◆ Supplied entries:
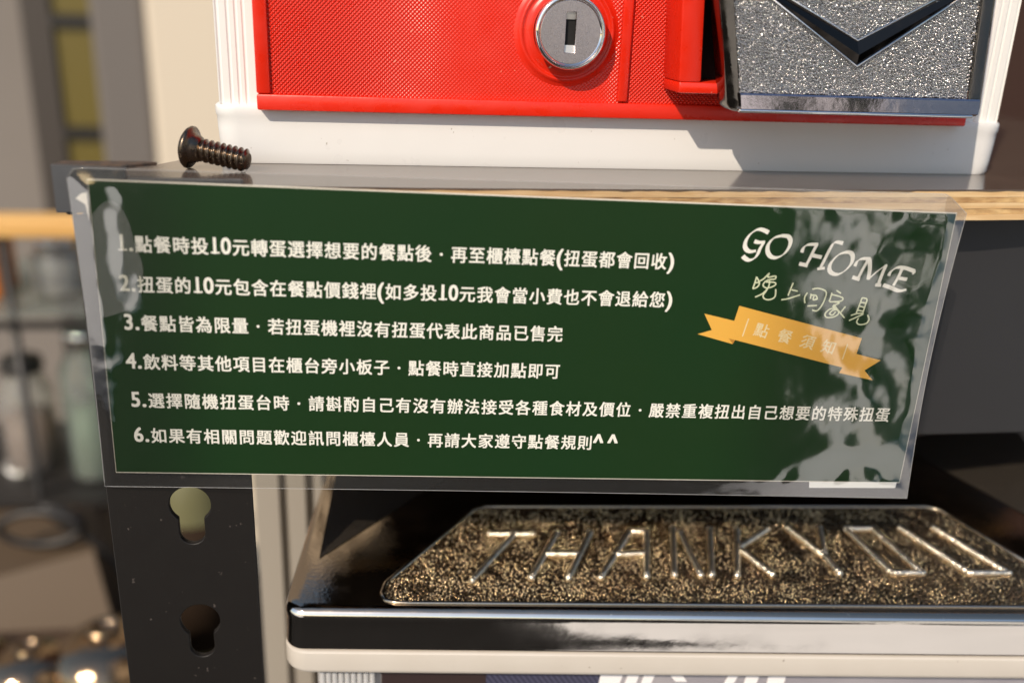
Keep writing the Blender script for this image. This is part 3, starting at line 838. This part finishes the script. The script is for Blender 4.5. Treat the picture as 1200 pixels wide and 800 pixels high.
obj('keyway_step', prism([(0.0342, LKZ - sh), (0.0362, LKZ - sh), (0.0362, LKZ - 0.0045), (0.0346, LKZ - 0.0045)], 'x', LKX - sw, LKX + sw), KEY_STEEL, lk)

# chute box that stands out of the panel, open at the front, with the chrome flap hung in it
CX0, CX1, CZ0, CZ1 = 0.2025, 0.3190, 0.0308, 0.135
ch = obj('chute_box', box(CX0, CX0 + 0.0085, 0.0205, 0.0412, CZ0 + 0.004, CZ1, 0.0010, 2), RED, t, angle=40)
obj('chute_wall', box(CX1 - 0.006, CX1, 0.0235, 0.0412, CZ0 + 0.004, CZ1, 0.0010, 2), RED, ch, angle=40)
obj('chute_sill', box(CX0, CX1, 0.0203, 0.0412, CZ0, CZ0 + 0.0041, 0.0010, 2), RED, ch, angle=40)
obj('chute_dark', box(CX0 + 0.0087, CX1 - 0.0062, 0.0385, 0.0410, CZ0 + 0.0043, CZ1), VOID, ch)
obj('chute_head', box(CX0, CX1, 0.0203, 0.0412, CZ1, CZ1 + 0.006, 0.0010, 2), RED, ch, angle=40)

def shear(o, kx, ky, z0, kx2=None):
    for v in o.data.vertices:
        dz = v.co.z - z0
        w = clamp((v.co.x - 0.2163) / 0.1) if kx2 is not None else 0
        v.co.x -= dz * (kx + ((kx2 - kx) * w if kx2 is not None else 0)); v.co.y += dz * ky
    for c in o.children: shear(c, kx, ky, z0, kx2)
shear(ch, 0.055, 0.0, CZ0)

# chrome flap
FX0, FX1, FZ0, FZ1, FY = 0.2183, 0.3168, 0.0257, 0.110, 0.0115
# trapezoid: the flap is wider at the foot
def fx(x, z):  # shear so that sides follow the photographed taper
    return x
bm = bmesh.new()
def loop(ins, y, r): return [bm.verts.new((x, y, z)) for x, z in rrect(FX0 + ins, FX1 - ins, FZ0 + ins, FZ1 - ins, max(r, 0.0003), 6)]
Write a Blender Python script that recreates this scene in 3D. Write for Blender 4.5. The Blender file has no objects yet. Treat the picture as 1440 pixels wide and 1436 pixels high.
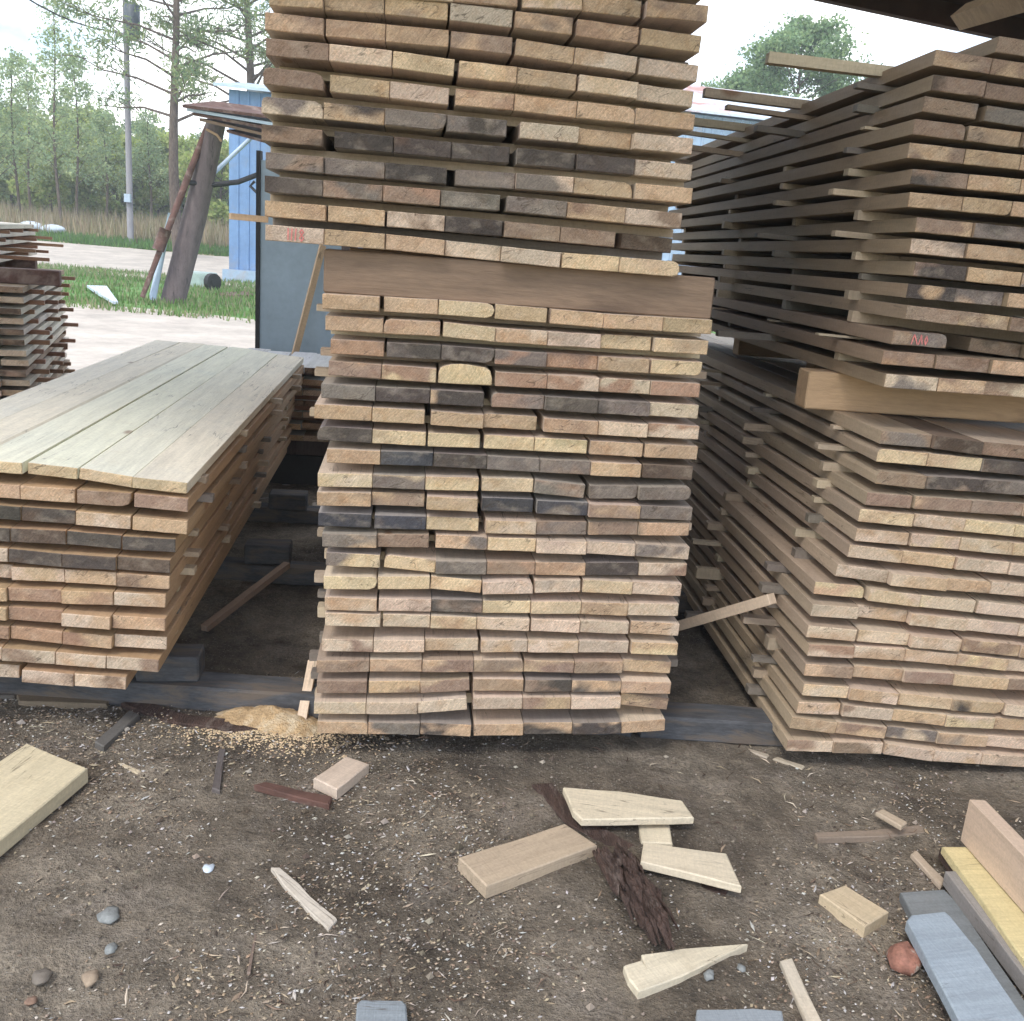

◆ What is asked:
Scan the material and collect every line that contains "high".

◆ The answer:
Keep writing the Blender script for this image. This is part 3, starting at line 838. This part finishes the script. The script is for Blender 4.5. Treat the picture as 1200 pixels wide and 800 pixels high.
Write a Blender Python script that recreates this scene in 3D. Write for Blender 4.5. The Blender file has no objects yet. Treat the picture as 1440 pixels wide and 1436 pixels high.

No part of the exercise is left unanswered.